A dielectric (k=3.2) is placed in a capacitor of distance 1m and area `2 m^2`. The width of dielectric is 0.5m. If net capacitance is `x epsilon_0`

To solve the problem, we need to determine the net capacitance of a capacitor with a dielectric material inserted.
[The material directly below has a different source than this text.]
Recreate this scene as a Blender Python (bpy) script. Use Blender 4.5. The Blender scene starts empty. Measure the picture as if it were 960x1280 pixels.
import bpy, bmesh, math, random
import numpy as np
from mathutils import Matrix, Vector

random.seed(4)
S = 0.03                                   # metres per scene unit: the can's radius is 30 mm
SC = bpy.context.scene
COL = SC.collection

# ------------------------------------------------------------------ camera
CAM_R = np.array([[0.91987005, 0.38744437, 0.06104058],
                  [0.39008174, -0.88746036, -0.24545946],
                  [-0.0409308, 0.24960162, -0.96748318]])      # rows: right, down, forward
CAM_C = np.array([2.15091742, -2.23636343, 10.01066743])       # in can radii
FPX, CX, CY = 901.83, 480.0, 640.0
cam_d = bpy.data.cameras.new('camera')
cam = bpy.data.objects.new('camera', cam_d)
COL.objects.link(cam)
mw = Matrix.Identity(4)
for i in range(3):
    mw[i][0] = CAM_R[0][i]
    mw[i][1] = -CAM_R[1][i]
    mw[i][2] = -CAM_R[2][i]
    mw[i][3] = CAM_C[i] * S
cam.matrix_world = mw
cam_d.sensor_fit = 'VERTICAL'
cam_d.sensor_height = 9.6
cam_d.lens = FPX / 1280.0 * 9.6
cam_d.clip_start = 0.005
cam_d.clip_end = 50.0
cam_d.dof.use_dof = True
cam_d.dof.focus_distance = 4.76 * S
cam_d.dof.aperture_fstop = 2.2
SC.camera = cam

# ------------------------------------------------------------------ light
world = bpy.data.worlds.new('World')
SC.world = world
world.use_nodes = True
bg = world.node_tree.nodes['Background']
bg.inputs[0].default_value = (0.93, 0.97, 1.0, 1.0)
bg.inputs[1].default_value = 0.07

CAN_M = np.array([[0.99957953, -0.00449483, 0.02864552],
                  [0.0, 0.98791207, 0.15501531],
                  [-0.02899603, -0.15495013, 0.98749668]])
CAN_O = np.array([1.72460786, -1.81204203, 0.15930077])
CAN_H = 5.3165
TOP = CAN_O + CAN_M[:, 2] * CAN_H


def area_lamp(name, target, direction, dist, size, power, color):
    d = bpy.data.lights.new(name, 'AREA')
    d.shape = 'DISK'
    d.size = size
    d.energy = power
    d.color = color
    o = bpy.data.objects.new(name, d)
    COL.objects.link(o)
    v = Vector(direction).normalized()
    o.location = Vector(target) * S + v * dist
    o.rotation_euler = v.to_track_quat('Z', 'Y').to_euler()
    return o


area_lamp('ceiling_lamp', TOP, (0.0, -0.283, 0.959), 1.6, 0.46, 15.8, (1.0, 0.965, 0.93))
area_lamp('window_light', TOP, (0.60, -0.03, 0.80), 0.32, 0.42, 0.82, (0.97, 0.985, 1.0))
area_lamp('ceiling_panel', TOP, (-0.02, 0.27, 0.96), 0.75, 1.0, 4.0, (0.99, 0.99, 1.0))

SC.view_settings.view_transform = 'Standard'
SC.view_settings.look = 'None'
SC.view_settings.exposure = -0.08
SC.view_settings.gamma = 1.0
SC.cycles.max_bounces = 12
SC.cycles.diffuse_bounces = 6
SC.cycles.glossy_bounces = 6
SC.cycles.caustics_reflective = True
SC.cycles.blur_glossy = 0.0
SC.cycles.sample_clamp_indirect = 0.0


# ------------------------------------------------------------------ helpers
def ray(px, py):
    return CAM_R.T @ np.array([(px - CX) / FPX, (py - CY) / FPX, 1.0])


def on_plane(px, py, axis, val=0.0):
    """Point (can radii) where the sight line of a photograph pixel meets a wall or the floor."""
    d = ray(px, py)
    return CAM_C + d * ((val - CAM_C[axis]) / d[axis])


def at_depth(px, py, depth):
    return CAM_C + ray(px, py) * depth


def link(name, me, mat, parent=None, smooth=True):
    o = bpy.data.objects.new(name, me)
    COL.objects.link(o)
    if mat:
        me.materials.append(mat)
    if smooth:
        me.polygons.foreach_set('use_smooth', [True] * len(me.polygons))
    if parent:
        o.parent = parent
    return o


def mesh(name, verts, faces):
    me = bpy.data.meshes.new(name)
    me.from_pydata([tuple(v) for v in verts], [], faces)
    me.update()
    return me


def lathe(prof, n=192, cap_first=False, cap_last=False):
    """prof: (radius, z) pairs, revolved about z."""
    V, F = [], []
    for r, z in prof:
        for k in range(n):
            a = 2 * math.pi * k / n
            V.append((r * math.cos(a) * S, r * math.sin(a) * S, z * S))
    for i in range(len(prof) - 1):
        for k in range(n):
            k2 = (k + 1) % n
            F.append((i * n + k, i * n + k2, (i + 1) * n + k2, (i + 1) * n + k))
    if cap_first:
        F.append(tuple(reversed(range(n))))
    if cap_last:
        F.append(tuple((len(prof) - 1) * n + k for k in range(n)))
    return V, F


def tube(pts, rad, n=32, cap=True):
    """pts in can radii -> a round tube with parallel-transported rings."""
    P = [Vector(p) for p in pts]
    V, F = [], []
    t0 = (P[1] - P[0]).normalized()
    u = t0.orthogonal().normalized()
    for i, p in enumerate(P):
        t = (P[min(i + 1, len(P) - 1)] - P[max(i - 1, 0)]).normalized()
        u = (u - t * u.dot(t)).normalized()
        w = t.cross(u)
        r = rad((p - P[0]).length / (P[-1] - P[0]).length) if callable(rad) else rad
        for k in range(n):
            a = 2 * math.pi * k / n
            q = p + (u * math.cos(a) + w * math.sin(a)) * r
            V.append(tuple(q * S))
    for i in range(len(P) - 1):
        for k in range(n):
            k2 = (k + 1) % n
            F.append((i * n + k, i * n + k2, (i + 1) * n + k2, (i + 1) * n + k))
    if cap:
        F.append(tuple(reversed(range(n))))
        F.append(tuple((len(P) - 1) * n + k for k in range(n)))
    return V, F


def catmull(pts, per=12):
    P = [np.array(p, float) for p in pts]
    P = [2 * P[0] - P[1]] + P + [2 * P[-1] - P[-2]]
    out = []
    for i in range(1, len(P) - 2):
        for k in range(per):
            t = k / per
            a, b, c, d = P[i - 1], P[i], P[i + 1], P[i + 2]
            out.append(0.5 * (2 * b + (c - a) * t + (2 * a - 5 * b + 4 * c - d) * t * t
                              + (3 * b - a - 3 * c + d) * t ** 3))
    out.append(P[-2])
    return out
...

Here are the steps to find the solution: ### Step-by-Step Solution: 1. **Identify the Parameters**: - Dielectric constant \( k = 3.2 \) - Distance between plates \( D = 1 \, \text{m} \) - Area of the plates \( A = 2 \, \text{m}^2 \) - Width of the dielectric \( d = 0.5 \, \text{m} \) 2. **Divide the Capacitor**: The capacitor can be thought of as two capacitors in series: - Capacitor \( C_1 \) (air gap): Distance = \( 0.5 \, \text{m} \) - Capacitor \( C_2 \) (with dielectric): Distance = \( 0.5 \, \text{m} \) 3. **Calculate Capacitance of \( C_1 \)**: The formula for capacitance is given by: \[ C = \frac{A \epsilon_0 k}{D} \] For \( C_1 \) (with air, \( k = 1 \)): \[ C_1 = \frac{2 \epsilon_0 \cdot 1}{0.5} = 4 \epsilon_0 \] 4. **Calculate Capacitance of \( C_2 \)**: For \( C_2 \) (with dielectric, \( k = 3.2 \)): \[ C_2 = \frac{2 \epsilon_0 \cdot 3.2}{0.5} = 12.8 \epsilon_0 \] 5. **Combine Capacitors in Series**: The total capacitance \( C_{\text{equiv}} \) for capacitors in series is given by: \[ \frac{1}{C_{\text{equiv}}} = \frac{1}{C_1} + \frac{1}{C_2} \] Substituting the values: \[ \frac{1}{C_{\text{equiv}}} = \frac{1}{4 \epsilon_0} + \frac{1}{12.8 \epsilon_0} \] 6. **Calculate the Right Side**: Finding a common denominator: \[ \frac{1}{C_{\text{equiv}}} = \frac{3.2 + 1}{12.8 \epsilon_0} = \frac{4.2}{12.8 \epsilon_0} \] 7. **Find \( C_{\text{equiv}} \)**: Inverting gives: \[ C_{\text{equiv}} = \frac{12.8 \epsilon_0}{4.2} = 3.05 \epsilon_0 \] 8. **Determine Value of \( x \)**: Since we have \( C_{\text{equiv}} = x \epsilon_0 \), we find: \[ x = 3.05 \] ### Final Answer: The value of \( x \) is approximately \( 3.05 \).